## begin

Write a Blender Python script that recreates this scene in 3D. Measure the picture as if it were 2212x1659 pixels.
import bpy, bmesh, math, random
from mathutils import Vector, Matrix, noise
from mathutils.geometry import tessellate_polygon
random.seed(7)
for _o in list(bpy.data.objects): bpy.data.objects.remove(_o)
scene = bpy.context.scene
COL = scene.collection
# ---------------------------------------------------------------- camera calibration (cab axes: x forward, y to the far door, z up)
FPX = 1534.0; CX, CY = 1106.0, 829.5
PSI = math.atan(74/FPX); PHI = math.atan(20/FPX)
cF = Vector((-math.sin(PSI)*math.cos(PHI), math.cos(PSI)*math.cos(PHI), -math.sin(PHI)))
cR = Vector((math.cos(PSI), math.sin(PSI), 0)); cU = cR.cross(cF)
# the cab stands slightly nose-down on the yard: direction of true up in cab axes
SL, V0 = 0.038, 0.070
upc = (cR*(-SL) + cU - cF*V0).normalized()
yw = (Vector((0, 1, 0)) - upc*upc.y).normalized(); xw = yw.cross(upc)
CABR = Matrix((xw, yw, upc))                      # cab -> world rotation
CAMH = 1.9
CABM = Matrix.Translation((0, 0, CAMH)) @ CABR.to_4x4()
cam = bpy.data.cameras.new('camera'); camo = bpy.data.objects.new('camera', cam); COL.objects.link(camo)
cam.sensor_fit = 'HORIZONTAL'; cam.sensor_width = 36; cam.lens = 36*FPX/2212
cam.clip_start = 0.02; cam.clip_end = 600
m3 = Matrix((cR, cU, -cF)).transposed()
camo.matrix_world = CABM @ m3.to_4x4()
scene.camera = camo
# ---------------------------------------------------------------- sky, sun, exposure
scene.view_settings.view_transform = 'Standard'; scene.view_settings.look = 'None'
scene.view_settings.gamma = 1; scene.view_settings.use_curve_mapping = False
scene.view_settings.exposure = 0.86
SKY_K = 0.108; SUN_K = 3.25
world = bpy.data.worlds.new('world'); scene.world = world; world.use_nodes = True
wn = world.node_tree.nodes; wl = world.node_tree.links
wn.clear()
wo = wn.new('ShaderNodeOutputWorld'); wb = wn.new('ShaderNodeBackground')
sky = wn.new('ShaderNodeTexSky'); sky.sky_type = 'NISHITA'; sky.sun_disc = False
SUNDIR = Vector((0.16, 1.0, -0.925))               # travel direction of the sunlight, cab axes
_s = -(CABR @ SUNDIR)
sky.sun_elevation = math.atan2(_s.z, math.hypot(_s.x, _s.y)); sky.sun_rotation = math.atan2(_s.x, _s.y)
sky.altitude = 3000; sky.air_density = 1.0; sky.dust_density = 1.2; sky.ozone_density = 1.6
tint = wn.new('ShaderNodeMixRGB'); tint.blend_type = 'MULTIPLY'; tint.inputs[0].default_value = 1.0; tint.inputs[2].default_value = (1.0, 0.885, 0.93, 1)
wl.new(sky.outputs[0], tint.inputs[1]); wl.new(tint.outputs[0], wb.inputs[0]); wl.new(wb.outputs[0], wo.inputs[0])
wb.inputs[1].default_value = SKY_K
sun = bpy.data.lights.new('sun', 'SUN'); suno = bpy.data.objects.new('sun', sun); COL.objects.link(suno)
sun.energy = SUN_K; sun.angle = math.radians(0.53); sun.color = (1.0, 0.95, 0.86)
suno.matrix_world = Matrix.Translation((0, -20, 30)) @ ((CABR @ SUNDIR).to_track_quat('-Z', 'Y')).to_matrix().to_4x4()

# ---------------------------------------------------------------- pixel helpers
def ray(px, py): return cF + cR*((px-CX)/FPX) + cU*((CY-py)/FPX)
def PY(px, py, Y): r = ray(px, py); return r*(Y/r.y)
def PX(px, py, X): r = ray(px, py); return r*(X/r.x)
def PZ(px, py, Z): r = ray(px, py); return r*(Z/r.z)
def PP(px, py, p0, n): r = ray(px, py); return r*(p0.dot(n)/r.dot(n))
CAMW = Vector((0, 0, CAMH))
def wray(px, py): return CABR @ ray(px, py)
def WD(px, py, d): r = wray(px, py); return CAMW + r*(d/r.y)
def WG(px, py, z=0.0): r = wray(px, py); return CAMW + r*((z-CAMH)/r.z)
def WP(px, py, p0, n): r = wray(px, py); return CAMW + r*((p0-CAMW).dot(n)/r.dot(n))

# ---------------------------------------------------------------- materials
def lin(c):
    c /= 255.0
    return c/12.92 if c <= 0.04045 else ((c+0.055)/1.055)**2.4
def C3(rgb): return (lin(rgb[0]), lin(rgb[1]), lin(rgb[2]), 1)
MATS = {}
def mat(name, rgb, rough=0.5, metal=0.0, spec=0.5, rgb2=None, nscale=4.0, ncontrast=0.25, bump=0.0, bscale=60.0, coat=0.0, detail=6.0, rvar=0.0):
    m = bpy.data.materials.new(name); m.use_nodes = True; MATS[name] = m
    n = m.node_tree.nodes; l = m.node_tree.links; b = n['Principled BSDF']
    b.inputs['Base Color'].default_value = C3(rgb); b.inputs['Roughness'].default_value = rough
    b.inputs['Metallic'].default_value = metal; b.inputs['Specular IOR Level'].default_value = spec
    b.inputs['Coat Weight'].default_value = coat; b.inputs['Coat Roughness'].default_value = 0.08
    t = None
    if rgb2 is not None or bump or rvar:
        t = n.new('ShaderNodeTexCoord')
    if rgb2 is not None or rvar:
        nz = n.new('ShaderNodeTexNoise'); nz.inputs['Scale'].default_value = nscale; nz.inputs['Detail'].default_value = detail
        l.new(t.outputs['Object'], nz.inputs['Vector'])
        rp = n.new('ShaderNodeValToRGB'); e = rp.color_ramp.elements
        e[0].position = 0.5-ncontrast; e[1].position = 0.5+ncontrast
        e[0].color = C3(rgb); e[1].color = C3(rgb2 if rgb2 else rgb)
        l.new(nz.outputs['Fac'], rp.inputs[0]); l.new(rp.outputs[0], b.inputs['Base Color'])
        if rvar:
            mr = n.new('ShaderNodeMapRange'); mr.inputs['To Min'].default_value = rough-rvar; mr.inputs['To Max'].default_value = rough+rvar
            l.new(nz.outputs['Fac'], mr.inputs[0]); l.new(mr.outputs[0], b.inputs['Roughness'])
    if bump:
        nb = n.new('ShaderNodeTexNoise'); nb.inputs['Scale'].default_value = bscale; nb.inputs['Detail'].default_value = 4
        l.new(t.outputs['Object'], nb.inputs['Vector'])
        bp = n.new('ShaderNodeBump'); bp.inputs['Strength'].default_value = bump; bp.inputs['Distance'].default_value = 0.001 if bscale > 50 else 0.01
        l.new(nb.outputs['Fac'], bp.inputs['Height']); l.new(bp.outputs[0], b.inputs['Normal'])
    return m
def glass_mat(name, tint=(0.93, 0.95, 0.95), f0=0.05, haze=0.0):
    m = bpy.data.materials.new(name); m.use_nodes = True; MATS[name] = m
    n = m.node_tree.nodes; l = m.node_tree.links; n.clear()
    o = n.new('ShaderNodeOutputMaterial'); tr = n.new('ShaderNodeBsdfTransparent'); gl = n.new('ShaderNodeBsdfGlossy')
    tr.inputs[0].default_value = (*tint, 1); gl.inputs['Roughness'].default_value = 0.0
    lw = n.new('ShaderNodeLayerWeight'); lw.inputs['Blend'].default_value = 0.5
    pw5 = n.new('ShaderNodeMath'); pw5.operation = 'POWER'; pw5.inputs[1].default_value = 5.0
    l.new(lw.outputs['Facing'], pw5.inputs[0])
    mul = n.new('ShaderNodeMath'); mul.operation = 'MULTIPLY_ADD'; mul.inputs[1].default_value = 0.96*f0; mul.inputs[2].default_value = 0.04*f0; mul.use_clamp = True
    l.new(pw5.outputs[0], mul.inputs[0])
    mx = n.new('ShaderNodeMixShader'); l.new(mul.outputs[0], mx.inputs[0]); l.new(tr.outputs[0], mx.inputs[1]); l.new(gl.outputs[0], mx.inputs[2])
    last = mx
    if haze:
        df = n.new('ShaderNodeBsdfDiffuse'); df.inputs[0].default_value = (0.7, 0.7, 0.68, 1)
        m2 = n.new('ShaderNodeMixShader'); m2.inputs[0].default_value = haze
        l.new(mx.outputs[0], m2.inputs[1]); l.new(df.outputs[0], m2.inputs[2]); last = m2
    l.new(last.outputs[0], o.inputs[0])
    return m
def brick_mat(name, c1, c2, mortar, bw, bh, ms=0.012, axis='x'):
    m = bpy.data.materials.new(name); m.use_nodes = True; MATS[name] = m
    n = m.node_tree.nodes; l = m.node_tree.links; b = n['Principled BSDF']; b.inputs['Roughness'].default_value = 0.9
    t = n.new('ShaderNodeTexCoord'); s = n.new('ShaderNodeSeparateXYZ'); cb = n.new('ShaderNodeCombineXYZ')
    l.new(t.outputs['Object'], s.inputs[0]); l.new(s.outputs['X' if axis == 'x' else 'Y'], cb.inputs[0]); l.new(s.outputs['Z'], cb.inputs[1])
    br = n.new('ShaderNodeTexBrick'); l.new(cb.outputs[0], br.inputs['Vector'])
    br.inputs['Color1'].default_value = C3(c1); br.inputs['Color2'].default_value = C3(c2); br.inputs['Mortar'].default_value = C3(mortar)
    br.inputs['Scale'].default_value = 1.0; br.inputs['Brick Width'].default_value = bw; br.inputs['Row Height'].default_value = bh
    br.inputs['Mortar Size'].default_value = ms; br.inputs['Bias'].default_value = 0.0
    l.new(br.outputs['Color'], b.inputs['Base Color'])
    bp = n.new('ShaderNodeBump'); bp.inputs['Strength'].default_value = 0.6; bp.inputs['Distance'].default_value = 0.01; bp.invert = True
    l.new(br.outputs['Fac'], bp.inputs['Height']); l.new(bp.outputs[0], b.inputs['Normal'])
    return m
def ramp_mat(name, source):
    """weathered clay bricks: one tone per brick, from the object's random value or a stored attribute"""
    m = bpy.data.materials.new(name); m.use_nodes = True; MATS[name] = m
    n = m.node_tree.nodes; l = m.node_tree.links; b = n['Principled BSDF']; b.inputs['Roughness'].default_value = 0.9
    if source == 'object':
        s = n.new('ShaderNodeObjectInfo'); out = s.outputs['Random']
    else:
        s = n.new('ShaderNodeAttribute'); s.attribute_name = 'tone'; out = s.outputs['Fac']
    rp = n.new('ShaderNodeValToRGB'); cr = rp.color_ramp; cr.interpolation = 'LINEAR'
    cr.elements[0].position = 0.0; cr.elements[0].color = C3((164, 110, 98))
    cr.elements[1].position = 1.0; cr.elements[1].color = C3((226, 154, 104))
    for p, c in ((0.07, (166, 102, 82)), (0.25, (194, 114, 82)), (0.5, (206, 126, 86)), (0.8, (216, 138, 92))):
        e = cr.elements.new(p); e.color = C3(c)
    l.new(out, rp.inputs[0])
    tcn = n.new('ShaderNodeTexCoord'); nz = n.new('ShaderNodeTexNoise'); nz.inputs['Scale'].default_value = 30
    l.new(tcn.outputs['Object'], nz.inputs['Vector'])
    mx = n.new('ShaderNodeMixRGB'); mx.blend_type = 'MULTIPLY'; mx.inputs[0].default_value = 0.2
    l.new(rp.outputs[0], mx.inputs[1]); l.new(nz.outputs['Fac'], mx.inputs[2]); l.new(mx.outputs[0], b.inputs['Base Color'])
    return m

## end

**TASK DETAILS:** Find the string "scene" in the listing and return every line that holds it.

**TASK ANSWER:**
Write a Blender Python script that recreates this scene in 3D. Measure the picture as if it were 2212x1659 pixels.
scene = bpy.context.scene
COL = scene.collection
scene.camera = camo
scene.view_settings.view_transform = 'Standard'; scene.view_settings.look = 'None'
scene.view_settings.gamma = 1; scene.view_settings.use_curve_mapping = False
scene.view_settings.exposure = 0.86
world = bpy.data.worlds.new('world'); scene.world = world; world.use_nodes = True